*Work instructions:*
Write out exactly, please, every line from the beginning of the entries to the line holding "def onX(a, b, x): d", and no pictures.

>> BEGIN Records for the exercise

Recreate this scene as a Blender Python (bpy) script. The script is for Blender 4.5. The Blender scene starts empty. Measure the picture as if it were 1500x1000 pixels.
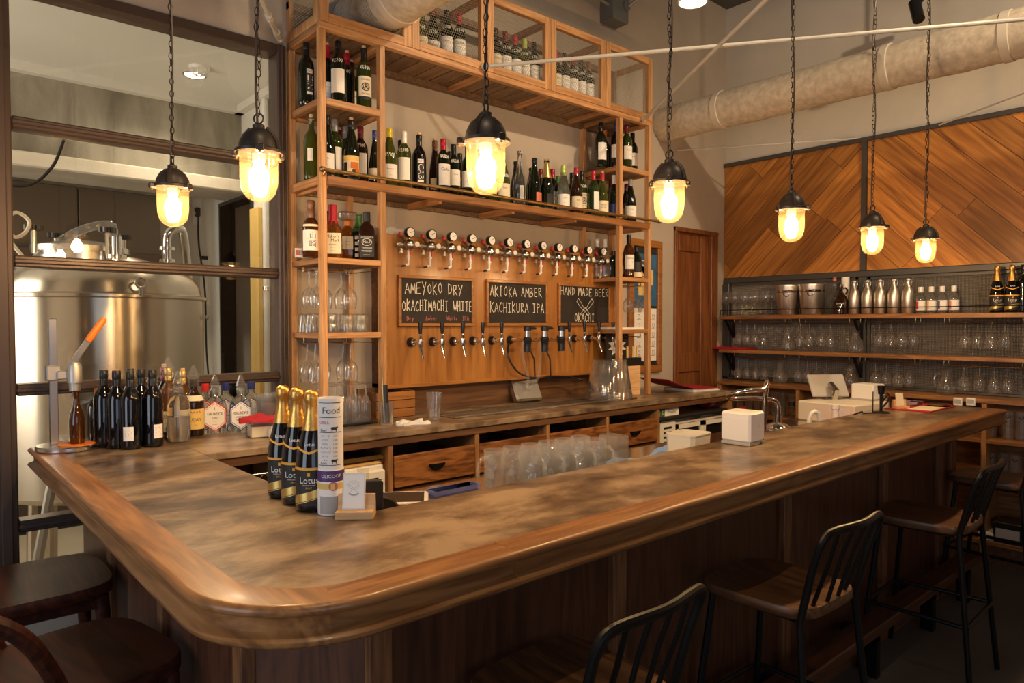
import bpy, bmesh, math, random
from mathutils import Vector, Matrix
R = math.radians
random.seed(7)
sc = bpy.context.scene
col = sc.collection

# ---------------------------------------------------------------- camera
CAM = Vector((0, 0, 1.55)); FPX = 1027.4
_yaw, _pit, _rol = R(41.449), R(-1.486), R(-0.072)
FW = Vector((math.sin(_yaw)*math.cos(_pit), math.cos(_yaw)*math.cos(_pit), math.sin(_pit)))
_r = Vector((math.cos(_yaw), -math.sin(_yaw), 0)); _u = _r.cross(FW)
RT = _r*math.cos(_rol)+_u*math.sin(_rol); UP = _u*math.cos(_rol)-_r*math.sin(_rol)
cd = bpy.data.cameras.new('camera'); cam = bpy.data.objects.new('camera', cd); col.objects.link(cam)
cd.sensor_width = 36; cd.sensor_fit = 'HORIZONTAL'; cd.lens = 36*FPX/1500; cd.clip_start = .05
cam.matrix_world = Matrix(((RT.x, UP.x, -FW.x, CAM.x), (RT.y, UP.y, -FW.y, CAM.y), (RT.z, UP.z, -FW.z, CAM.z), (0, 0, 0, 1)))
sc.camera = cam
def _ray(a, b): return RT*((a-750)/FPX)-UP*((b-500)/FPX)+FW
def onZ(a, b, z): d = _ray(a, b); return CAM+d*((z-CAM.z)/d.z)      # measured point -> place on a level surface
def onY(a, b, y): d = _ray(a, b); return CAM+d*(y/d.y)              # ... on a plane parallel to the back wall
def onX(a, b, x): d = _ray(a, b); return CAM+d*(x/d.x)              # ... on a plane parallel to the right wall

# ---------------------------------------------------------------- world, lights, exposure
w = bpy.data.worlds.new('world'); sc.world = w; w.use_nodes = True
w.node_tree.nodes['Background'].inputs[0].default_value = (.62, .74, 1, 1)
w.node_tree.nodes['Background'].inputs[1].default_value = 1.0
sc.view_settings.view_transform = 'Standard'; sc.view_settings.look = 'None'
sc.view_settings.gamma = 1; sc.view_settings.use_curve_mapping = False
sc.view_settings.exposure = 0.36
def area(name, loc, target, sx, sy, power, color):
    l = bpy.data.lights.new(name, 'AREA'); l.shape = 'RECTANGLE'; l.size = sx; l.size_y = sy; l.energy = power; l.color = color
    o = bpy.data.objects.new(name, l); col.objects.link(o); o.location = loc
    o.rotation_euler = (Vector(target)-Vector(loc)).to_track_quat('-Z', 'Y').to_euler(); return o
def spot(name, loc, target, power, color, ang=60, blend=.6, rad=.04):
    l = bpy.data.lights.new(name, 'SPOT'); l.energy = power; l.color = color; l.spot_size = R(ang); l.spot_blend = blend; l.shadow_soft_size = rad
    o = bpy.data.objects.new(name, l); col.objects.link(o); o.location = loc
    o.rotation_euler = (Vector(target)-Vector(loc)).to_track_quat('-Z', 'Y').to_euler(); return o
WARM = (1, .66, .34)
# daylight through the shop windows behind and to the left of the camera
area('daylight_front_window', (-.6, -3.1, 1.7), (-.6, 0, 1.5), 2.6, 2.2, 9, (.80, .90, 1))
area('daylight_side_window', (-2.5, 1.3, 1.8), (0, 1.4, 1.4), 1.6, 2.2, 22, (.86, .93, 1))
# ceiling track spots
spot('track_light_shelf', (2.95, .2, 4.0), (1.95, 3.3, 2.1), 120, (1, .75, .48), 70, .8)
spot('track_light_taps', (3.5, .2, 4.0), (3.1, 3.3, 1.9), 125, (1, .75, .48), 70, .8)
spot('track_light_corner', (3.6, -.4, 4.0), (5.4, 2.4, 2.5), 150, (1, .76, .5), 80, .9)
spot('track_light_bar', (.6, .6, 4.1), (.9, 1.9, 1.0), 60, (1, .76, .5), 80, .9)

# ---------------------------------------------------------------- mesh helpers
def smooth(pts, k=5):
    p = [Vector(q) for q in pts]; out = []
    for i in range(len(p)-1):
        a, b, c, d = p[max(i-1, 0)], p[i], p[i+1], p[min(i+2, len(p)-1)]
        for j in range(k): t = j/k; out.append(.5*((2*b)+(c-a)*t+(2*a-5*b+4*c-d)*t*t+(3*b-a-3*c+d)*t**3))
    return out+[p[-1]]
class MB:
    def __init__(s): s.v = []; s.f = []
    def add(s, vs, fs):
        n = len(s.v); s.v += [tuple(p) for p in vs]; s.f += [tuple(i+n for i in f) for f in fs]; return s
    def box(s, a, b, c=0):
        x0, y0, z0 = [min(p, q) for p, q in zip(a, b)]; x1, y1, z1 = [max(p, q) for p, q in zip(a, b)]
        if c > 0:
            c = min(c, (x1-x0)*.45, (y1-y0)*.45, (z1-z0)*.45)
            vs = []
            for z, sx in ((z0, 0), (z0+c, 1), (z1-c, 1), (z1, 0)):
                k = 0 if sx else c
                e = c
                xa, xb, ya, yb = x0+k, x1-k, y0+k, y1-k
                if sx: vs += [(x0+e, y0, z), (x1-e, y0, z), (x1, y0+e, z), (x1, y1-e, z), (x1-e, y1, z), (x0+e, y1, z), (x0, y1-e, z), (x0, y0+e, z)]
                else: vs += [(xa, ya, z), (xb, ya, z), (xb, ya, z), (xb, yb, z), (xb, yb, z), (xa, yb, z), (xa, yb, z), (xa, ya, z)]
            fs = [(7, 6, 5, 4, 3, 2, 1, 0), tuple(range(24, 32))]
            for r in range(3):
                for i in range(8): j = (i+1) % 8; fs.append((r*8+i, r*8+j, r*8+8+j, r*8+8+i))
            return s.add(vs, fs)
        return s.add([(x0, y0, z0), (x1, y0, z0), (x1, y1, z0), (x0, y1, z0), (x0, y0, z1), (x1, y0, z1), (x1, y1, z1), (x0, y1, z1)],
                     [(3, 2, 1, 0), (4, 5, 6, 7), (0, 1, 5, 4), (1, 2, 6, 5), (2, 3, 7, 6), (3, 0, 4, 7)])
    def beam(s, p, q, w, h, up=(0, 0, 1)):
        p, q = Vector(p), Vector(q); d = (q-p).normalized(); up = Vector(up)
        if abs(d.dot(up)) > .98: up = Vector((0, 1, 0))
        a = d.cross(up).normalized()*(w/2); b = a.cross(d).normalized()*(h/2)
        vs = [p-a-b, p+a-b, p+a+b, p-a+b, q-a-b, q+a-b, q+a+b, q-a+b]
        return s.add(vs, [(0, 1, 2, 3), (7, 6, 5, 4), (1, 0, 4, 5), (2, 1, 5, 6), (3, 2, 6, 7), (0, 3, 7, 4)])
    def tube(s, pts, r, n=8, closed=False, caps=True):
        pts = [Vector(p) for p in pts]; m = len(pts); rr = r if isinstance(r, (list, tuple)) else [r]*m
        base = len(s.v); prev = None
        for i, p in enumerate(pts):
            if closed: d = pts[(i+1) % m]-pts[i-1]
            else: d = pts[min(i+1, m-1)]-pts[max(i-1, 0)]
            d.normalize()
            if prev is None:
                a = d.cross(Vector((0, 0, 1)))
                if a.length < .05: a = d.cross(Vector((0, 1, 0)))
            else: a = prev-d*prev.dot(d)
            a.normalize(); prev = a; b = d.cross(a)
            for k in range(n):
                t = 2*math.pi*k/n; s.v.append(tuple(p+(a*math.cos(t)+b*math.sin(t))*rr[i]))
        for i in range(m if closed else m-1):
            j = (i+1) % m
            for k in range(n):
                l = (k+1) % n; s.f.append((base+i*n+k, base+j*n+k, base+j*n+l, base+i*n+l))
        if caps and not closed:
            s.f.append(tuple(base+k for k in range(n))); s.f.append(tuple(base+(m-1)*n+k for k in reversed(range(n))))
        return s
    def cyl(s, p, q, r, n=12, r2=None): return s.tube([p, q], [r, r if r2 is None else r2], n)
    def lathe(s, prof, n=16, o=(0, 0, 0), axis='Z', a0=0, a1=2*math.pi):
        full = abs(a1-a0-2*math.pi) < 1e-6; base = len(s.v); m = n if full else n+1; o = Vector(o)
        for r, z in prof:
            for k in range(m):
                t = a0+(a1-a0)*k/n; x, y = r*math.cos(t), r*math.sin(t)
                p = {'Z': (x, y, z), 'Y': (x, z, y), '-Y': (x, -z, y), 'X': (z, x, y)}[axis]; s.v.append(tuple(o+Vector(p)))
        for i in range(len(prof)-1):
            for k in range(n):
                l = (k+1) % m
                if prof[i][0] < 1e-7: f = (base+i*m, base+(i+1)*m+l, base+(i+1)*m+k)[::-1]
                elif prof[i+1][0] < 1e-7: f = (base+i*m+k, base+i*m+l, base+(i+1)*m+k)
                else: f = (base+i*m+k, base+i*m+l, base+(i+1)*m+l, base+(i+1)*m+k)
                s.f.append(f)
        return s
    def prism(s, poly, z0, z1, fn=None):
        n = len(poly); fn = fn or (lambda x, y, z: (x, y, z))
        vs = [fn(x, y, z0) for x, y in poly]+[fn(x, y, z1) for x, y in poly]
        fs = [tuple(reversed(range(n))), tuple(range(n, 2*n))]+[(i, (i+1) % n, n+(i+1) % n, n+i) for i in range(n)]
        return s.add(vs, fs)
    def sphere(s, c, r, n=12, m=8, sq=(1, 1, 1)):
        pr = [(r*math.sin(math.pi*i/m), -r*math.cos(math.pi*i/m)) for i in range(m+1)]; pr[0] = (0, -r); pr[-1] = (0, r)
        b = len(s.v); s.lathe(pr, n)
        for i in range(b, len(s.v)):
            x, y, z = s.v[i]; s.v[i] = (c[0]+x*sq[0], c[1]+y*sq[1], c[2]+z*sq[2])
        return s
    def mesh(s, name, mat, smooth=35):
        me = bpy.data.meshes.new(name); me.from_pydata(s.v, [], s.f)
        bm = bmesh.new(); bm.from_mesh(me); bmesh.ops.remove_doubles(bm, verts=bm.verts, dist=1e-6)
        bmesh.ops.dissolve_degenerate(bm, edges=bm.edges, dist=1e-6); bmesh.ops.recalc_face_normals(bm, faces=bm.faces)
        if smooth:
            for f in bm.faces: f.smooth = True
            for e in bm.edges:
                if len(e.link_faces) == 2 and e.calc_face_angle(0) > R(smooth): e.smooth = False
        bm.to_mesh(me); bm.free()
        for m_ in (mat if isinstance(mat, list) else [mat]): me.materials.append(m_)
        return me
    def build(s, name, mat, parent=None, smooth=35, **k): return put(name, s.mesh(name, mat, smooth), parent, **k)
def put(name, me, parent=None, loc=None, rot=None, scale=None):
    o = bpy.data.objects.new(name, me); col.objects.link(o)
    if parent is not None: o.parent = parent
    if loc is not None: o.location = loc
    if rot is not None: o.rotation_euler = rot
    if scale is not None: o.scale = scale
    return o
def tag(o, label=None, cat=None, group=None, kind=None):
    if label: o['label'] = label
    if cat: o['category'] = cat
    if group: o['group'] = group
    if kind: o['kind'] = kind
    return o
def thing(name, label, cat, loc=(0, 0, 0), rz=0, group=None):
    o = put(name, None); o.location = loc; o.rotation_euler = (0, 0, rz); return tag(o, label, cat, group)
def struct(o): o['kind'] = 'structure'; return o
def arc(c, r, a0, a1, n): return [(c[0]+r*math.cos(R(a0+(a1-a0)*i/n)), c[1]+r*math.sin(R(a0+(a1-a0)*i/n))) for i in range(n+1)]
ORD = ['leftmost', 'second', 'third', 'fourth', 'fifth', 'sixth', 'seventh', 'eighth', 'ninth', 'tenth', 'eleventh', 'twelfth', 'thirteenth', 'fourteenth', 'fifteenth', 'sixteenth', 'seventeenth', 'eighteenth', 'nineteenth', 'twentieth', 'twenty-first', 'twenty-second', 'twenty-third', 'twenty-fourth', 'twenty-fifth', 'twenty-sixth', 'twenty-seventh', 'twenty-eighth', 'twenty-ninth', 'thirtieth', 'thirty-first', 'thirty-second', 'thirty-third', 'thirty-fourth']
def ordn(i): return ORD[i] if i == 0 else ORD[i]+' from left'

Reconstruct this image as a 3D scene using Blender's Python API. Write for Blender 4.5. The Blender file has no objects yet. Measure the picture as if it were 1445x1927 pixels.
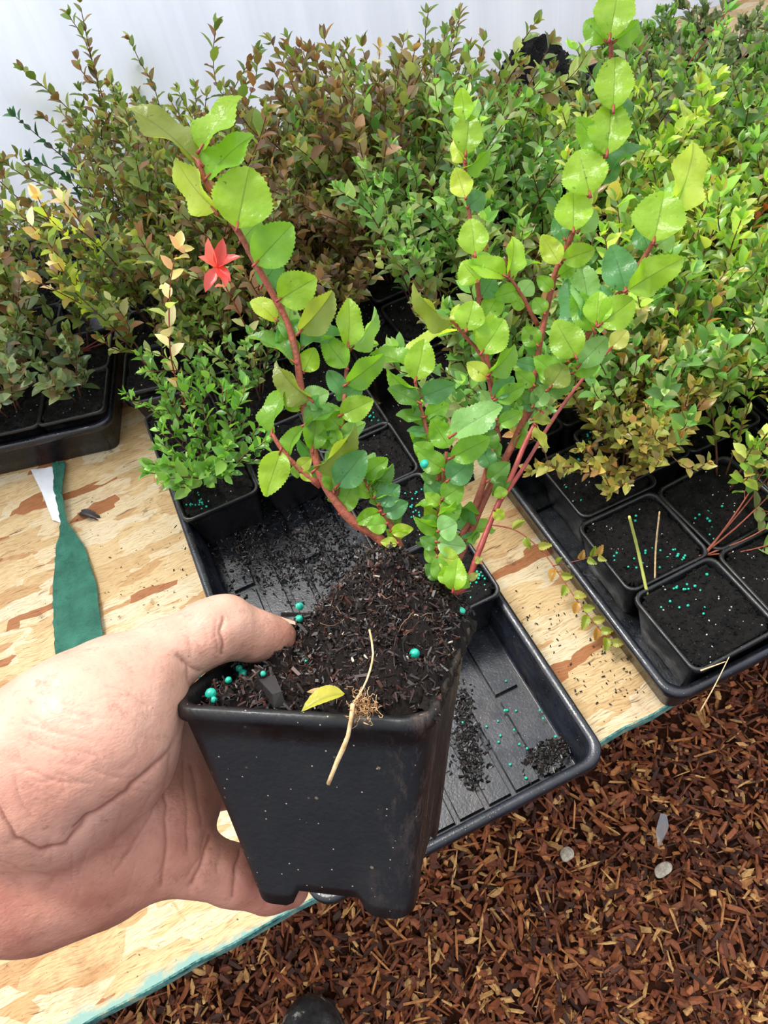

>> END Records for the exercise

*Worked answer:*
Recreate this scene as a Blender Python (bpy) script. The script is for Blender 4.5. The Blender scene starts empty. Measure the picture as if it were 1500x1000 pixels.
import bpy, bmesh, math, random
from mathutils import Vector, Matrix
R = math.radians
random.seed(7)
sc = bpy.context.scene
col = sc.collection

# ---------------------------------------------------------------- camera
CAM = Vector((0, 0, 1.55)); FPX = 1027.4
_yaw, _pit, _rol = R(41.449), R(-1.486), R(-0.072)
FW = Vector((math.sin(_yaw)*math.cos(_pit), math.cos(_yaw)*math.cos(_pit), math.sin(_pit)))
_r = Vector((math.cos(_yaw), -math.sin(_yaw), 0)); _u = _r.cross(FW)
RT = _r*math.cos(_rol)+_u*math.sin(_rol); UP = _u*math.cos(_rol)-_r*math.sin(_rol)
cd = bpy.data.cameras.new('camera'); cam = bpy.data.objects.new('camera', cd); col.objects.link(cam)
cd.sensor_width = 36; cd.sensor_fit = 'HORIZONTAL'; cd.lens = 36*FPX/1500; cd.clip_start = .05
cam.matrix_world = Matrix(((RT.x, UP.x, -FW.x, CAM.x), (RT.y, UP.y, -FW.y, CAM.y), (RT.z, UP.z, -FW.z, CAM.z), (0, 0, 0, 1)))
sc.camera = cam
def _ray(a, b): return RT*((a-750)/FPX)-UP*((b-500)/FPX)+FW
def onZ(a, b, z): d = _ray(a, b); return CAM+d*((z-CAM.z)/d.z)      # measured point -> place on a level surface
def onY(a, b, y): d = _ray(a, b); return CAM+d*(y/d.y)              # ... on a plane parallel to the back wall
def onX(a, b, x): d = _ray(a, b); return CAM+d*(x/d.x)              # ... on a plane parallel to the right wall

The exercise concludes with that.